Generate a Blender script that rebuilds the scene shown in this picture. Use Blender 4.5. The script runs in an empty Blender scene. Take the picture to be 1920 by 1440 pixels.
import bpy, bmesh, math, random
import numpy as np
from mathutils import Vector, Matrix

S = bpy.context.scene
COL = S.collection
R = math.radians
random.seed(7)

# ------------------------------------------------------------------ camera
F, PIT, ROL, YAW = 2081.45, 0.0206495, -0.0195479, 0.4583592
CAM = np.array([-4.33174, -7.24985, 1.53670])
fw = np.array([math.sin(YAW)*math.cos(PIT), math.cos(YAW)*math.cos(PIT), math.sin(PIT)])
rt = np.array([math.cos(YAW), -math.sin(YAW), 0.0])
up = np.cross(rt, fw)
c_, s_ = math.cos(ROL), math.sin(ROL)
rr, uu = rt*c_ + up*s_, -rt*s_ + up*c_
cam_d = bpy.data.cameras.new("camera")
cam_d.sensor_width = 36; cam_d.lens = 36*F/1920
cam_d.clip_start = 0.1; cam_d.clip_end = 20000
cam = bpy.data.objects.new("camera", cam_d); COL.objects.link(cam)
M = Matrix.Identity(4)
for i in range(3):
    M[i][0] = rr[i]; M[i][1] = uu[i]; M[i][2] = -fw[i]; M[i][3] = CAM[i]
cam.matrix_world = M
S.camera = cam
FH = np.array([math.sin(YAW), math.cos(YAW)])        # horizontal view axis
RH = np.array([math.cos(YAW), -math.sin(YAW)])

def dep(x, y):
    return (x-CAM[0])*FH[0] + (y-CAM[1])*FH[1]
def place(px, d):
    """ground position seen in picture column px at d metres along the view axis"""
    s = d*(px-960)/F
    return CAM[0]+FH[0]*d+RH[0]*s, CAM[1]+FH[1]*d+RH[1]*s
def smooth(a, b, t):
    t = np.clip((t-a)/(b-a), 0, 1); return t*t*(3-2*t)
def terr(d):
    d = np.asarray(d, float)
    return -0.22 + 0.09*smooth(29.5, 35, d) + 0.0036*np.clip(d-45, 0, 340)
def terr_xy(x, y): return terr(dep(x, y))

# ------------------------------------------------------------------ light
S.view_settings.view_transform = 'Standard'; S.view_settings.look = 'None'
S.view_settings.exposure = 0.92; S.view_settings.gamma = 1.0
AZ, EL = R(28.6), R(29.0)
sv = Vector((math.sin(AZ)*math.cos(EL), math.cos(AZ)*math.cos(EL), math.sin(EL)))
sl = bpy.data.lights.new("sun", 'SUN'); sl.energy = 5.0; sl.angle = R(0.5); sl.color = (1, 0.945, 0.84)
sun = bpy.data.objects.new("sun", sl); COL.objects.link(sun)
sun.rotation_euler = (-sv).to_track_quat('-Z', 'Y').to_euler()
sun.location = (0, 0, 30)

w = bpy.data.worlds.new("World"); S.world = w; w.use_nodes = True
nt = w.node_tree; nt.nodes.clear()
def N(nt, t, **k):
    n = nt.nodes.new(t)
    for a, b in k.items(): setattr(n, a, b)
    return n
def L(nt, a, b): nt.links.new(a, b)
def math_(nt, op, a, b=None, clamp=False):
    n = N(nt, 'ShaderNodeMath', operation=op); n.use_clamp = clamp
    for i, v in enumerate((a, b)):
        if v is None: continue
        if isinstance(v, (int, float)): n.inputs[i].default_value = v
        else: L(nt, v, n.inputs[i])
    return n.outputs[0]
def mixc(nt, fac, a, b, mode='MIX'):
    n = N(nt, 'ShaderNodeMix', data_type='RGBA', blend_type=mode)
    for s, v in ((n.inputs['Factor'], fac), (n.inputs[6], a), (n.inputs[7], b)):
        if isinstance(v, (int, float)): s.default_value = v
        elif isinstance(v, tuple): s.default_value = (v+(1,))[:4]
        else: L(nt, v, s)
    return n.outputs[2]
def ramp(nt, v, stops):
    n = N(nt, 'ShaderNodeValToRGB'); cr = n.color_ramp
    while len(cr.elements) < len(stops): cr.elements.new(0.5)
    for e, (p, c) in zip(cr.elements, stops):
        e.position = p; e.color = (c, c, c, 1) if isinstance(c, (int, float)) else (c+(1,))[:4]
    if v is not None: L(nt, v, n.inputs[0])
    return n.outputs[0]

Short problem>
From the very first line of the data through the line with "random.seed(7)" in it, please reproduce each line exactly and output nothing more.

Worked solution>
Generate a Blender script that rebuilds the scene shown in this picture. Use Blender 4.5. The script runs in an empty Blender scene. Take the picture to be 1920 by 1440 pixels.
import bpy, bmesh, math, random
import numpy as np
from mathutils import Vector, Matrix

S = bpy.context.scene
COL = S.collection
R = math.radians
random.seed(7)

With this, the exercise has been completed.